EXERCISE OBJECTIVE: Look through the data below and extract, unchanged, the lines from the one that contains "v = [q for r_ in rings for q in r_]" to the one that contains "R=math.radians", both included.

-------- DATA FOR THIS TASK

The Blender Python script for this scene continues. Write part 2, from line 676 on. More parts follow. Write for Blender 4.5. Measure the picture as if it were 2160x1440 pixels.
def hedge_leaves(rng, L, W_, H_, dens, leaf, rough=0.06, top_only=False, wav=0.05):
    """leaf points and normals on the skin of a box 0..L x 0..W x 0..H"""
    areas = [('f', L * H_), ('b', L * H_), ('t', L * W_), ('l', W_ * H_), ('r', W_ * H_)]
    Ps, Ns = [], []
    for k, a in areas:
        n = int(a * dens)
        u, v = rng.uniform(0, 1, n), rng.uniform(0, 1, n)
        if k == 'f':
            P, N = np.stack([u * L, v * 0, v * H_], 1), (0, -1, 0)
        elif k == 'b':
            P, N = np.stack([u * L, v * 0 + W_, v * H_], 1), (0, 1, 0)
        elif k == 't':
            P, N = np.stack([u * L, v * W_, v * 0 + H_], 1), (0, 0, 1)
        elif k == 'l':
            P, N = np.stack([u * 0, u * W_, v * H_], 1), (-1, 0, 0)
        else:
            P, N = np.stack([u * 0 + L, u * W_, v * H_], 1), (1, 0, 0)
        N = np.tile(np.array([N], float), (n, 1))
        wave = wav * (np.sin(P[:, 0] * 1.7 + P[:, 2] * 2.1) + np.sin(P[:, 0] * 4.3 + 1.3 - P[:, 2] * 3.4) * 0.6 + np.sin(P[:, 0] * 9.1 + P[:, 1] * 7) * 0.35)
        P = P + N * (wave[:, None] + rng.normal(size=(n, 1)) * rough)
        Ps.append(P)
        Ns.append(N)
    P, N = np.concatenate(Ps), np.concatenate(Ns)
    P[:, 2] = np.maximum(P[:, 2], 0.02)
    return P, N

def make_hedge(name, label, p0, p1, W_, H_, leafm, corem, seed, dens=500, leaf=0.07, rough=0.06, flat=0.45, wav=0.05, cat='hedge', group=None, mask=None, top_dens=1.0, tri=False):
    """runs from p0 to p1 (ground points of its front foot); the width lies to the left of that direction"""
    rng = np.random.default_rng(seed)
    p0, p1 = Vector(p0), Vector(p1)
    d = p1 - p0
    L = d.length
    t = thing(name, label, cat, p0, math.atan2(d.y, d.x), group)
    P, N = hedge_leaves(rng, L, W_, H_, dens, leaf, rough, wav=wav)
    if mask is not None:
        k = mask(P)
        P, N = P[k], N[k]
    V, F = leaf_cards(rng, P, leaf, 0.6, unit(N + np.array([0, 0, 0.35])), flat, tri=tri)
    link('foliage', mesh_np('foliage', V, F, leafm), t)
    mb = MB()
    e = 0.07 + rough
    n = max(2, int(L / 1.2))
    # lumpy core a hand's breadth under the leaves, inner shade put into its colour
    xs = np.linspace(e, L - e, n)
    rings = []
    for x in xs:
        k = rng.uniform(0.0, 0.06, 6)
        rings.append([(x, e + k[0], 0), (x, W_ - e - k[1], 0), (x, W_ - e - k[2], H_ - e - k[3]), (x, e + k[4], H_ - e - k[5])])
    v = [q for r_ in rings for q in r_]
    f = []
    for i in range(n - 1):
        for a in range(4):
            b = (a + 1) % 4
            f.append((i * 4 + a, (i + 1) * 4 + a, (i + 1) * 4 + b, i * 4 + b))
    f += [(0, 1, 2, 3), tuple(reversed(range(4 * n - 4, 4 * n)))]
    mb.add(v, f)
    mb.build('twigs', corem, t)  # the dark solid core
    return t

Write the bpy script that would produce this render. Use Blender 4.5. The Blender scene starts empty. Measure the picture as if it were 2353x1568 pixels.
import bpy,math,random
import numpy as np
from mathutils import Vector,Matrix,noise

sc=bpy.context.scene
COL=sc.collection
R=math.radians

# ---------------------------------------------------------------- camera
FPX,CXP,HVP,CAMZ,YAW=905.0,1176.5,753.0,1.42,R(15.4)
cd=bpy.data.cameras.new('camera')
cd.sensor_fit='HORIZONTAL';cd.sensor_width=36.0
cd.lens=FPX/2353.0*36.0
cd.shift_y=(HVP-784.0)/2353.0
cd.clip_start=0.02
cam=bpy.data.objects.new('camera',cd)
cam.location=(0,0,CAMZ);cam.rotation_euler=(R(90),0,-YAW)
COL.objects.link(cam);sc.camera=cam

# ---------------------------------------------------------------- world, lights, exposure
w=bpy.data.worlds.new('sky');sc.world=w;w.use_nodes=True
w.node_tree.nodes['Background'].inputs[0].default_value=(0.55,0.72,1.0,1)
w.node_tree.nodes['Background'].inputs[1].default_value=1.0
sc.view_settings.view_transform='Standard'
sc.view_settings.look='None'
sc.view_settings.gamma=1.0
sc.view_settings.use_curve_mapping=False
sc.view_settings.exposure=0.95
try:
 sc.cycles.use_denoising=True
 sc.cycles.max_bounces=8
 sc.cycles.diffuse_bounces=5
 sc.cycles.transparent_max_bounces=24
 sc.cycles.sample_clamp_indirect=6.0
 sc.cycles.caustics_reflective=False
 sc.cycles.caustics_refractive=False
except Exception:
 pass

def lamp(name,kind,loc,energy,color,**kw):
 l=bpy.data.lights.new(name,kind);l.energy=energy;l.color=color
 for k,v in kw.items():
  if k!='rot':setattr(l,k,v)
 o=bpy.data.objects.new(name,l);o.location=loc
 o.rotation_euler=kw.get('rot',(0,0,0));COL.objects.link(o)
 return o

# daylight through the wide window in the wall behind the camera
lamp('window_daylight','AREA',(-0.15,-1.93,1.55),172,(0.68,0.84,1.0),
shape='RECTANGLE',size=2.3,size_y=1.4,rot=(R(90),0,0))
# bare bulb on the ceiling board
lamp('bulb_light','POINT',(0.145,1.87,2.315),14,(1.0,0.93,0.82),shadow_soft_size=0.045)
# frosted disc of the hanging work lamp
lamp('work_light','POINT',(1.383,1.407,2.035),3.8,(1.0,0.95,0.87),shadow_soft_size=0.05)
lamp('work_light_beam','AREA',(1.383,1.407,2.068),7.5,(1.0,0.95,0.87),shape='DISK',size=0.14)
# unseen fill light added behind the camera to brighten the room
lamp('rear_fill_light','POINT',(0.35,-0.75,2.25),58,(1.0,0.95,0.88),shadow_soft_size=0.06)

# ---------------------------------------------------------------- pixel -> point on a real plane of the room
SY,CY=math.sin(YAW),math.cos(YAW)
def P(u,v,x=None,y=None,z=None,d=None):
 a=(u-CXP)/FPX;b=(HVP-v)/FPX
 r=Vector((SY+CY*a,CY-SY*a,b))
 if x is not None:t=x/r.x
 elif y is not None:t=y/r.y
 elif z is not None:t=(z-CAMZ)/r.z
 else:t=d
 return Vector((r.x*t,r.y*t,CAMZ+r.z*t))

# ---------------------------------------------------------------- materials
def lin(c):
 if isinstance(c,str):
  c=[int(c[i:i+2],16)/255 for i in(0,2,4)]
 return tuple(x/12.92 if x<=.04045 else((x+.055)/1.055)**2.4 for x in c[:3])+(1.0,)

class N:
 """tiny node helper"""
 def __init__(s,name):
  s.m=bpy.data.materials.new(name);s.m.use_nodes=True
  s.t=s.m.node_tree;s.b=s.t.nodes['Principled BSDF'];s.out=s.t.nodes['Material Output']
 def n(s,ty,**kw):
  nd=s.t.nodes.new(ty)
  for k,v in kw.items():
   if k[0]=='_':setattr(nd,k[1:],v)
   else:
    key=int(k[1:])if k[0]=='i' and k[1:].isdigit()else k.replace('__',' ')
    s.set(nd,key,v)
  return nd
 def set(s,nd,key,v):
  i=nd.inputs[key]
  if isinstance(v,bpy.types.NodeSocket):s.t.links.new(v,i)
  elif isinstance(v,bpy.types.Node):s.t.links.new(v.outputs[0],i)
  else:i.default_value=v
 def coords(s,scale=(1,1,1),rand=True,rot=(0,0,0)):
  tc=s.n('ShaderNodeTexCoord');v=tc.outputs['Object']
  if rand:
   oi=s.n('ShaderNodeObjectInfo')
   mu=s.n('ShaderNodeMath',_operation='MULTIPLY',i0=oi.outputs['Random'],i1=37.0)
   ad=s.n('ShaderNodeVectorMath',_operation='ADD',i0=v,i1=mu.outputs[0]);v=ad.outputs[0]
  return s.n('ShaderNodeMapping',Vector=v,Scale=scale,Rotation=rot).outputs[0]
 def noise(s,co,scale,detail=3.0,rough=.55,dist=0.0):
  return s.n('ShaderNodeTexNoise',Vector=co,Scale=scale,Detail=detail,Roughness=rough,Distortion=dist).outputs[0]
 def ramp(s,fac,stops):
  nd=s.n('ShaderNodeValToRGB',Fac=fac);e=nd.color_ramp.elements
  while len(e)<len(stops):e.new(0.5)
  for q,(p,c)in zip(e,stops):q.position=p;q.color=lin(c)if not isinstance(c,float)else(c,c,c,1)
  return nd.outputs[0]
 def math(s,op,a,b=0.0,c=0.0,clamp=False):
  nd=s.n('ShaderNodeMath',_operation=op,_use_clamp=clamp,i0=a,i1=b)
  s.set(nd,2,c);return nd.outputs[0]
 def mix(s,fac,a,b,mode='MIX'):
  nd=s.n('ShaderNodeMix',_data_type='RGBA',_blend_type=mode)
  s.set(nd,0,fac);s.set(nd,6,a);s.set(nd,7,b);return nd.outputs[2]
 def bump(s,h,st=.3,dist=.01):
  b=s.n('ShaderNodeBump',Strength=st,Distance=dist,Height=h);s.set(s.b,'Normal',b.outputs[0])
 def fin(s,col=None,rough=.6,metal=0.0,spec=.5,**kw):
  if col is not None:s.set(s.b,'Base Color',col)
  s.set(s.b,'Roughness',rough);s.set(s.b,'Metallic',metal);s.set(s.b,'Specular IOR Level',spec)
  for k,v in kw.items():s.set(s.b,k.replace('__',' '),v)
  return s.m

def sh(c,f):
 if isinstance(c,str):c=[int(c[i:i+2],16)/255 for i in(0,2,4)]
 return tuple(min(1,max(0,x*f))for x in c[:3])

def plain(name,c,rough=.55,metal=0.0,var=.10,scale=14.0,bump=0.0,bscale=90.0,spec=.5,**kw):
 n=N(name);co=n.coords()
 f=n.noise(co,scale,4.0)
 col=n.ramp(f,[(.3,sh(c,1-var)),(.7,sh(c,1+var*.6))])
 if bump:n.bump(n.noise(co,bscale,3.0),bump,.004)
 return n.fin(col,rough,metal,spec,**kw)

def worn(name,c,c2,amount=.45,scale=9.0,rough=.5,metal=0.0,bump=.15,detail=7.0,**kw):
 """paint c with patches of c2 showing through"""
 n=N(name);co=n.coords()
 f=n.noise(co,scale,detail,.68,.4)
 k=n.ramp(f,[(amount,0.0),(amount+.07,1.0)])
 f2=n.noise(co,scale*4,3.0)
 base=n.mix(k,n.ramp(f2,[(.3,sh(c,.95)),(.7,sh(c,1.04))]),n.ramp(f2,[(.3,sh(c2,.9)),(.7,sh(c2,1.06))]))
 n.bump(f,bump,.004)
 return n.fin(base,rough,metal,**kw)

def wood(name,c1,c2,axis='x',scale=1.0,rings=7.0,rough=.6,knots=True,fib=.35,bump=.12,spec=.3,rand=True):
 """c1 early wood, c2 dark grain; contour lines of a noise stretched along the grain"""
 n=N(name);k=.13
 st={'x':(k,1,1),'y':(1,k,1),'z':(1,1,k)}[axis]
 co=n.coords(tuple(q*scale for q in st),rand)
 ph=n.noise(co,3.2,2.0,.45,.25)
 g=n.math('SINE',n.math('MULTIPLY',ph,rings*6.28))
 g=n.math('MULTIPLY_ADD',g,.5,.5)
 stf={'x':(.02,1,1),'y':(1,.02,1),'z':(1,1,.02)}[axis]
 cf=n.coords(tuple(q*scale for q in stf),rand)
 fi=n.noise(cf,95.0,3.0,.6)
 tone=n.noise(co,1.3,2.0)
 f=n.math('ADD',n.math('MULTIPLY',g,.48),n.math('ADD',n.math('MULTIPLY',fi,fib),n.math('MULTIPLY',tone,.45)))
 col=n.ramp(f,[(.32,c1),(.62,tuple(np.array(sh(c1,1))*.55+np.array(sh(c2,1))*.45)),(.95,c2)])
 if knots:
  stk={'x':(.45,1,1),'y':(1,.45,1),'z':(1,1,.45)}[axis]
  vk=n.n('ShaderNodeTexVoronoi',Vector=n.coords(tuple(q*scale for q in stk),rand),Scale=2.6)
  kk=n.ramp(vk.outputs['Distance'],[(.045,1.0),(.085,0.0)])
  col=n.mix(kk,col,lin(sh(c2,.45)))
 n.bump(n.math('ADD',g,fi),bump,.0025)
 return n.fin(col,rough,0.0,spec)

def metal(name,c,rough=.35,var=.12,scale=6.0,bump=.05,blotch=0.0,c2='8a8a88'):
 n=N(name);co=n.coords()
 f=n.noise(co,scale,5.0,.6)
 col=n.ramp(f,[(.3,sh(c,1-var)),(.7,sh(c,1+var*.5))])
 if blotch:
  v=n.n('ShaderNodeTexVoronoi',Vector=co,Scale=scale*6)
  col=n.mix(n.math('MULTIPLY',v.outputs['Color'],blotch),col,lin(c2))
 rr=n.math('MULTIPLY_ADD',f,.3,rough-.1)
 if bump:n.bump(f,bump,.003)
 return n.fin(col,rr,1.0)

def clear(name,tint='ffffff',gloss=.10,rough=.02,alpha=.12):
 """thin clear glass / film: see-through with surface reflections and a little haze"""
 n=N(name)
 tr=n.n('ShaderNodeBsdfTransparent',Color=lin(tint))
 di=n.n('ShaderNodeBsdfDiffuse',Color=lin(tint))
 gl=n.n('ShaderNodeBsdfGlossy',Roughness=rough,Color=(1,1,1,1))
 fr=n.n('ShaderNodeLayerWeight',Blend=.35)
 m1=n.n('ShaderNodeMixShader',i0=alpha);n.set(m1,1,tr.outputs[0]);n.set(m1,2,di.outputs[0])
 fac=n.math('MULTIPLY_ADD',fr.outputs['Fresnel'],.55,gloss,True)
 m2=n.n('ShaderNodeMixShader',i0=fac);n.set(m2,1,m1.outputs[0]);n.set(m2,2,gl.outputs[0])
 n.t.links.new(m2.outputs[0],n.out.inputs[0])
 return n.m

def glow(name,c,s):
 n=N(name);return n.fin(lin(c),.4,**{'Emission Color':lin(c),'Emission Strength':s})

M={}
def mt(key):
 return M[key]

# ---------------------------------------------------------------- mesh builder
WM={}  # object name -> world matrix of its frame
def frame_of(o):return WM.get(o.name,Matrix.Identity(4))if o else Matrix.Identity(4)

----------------

RESPONSE TO THIS TASK:
    v = [q for r_ in rings for q in r_]
    f = []
    for i in range(n - 1):
        for a in range(4):
            b = (a + 1) % 4
            f.append((i * 4 + a, (i + 1) * 4 + a, (i + 1) * 4 + b, i * 4 + b))
    f += [(0, 1, 2, 3), tuple(reversed(range(4 * n - 4, 4 * n)))]
    mb.add(v, f)
    mb.build('twigs', corem, t)  # the dark solid core
    return t

Write the bpy script that would produce this render. Use Blender 4.5. The Blender scene starts empty. Measure the picture as if it were 2353x1568 pixels.
import bpy,math,random
import numpy as np
from mathutils import Vector,Matrix,noise

sc=bpy.context.scene
COL=sc.collection
R=math.radians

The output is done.